Just to make sure - this isn't a question that we have done on this site? (Just so that I know I don't have to find it and update the solutions!).

Which solution have you been looking at?

I am going to assume that you have shown the first part of (ii), that is:
\[
\text {if } \frac p a \lt 2 \text{ then shortest distance is } p\\
\text {if } \frac p a \ge 2 \text{ then shortest distance is } 2\sqrt{a(p-a)}
\]

For the circle then the shortest distance will be $0$ is the circle and parabola intersect and otherwise will be $b$ less than the shortest distance between the centre of the circle and the parabola.
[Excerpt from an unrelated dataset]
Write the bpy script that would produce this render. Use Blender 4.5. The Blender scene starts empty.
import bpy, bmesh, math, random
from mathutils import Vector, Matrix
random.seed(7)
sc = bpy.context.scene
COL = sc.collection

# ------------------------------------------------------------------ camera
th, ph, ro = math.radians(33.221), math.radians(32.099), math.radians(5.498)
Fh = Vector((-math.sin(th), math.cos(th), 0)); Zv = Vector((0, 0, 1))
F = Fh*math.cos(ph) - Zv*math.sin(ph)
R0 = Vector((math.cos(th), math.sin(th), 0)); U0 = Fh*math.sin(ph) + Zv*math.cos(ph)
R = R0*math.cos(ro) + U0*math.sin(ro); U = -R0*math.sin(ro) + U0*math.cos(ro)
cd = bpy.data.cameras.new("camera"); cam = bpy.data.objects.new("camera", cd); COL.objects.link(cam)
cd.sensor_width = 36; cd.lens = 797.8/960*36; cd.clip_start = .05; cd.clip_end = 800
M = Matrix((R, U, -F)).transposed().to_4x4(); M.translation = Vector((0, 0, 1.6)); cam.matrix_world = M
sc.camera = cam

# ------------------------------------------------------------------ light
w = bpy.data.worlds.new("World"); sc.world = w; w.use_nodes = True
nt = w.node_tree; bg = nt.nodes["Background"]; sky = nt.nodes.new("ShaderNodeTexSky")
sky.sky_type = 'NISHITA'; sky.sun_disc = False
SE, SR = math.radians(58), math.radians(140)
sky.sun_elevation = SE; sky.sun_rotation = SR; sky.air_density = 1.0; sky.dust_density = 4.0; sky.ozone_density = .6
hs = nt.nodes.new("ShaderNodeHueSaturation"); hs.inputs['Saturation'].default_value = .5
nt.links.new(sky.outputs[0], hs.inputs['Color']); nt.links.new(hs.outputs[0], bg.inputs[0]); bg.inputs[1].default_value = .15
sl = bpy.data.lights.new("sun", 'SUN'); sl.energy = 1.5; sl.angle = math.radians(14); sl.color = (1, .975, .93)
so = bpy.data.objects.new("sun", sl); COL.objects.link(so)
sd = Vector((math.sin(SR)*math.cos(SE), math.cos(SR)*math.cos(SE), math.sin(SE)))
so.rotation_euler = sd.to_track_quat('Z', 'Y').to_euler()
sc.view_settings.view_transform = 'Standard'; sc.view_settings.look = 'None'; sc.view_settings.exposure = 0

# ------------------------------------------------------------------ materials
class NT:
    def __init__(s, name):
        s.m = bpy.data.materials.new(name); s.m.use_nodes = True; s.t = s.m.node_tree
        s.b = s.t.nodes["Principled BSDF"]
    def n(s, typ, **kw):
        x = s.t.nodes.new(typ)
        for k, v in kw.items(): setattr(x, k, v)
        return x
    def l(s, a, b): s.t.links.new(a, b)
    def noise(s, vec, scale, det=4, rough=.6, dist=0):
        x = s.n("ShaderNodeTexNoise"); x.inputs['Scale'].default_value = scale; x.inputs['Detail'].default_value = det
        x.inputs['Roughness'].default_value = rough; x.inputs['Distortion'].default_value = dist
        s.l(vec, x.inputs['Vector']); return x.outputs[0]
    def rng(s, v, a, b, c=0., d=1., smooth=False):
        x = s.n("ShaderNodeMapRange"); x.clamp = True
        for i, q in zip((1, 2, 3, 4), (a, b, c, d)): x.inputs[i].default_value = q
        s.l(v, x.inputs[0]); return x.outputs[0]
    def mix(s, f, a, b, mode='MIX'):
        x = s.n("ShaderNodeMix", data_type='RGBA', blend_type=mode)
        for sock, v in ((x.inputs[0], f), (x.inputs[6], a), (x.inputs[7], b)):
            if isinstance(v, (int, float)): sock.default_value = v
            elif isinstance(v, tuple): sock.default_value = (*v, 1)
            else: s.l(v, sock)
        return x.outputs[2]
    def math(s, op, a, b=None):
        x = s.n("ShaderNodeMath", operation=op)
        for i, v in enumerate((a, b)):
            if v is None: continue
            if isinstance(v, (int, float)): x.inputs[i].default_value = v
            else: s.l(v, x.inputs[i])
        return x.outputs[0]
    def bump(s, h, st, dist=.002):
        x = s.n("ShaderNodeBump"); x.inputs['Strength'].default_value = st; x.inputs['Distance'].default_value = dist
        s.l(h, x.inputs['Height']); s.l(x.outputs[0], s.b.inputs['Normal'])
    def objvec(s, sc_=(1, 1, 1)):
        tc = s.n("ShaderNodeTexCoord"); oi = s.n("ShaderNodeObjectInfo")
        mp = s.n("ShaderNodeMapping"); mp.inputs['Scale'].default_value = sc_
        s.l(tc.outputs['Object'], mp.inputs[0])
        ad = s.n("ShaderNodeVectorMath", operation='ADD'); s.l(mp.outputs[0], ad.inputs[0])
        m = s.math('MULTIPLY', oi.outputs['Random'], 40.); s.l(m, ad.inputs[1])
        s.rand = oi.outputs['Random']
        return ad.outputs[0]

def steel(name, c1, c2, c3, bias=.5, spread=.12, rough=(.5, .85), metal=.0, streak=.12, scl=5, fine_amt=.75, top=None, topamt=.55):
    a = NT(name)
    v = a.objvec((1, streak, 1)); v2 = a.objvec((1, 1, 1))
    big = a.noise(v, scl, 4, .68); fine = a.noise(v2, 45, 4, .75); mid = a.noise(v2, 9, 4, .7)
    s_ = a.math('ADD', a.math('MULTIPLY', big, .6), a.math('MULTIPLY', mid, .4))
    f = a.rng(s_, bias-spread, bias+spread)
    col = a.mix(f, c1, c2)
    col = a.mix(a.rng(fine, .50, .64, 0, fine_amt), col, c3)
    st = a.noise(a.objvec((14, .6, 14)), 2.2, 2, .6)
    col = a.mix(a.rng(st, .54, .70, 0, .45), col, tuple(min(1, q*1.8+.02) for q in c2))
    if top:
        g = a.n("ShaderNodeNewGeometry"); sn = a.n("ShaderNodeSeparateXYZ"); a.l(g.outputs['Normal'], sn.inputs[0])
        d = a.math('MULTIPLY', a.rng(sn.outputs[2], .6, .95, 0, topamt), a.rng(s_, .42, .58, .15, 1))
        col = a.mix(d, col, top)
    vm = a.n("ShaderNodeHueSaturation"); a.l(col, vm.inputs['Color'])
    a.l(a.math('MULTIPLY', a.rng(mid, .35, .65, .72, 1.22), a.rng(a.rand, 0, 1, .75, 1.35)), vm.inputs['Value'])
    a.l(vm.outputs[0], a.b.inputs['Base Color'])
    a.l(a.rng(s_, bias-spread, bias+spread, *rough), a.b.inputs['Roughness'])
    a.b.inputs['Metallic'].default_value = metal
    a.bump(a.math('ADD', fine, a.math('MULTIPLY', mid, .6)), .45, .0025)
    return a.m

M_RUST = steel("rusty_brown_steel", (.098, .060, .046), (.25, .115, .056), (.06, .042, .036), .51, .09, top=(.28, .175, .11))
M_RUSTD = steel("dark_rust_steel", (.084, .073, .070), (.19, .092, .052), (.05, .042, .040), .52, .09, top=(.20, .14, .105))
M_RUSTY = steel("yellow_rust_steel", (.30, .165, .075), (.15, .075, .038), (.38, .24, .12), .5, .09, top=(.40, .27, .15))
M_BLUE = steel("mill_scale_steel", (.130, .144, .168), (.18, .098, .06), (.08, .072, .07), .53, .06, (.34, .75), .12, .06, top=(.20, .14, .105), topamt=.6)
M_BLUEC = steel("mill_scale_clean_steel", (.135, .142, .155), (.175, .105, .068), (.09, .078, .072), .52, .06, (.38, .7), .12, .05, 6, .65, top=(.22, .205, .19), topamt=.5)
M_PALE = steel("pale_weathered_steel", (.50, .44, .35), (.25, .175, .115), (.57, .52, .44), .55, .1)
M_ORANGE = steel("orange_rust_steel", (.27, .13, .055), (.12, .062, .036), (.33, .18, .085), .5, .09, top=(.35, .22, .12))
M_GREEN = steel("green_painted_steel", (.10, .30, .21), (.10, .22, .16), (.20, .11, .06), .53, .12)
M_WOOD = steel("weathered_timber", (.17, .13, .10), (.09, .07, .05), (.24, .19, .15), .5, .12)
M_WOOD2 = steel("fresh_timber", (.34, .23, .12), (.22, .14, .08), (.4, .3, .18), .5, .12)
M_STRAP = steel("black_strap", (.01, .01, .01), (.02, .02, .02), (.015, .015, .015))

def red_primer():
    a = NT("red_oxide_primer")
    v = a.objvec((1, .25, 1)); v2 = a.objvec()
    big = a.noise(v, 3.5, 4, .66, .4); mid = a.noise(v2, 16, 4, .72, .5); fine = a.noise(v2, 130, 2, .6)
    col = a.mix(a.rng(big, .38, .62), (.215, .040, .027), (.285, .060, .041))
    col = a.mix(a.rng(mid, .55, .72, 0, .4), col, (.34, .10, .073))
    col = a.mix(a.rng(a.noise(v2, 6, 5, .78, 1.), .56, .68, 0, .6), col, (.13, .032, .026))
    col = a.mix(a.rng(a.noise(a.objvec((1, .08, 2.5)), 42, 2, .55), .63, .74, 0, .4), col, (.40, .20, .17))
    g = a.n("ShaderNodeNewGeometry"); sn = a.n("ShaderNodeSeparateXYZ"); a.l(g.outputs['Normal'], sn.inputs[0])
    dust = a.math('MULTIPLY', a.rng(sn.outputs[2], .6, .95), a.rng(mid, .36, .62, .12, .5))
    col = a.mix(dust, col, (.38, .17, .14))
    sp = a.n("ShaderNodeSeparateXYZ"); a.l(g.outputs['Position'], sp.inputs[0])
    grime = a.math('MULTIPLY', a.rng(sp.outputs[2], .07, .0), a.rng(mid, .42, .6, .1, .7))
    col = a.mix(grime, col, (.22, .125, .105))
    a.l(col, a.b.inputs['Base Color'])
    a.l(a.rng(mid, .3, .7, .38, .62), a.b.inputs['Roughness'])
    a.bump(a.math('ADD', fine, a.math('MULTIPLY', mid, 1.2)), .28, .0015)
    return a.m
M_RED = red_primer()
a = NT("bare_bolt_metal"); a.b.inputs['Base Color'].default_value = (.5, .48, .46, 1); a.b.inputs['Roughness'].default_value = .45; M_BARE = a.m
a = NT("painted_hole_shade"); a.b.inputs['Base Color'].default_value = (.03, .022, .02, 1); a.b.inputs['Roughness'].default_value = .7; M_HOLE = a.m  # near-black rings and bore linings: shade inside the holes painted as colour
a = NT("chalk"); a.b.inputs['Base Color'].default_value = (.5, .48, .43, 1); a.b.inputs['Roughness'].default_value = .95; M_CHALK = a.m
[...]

First case: let $\frac p a \lt 2$. Then we have:
\[
\text{if } p \le b \text{ the circle and parabola intersect so shortest distance is } 0\\
\text{if } p>b \text{ the shortest distance is } p-b\\
\]

Then if $\frac p a \ge 2$ we have:

\[
\text{if } 2\sqrt{a(p-a)} \le b \text{ the circle and parabola intersect so shortest distance is } 0\\
\text{if } 2\sqrt{a(p-a)}>b \text{ the shortest distance is } 2\sqrt{a(p-a)}-b\\
\]

You might find the 2014 STEP 3 mark scheme useful.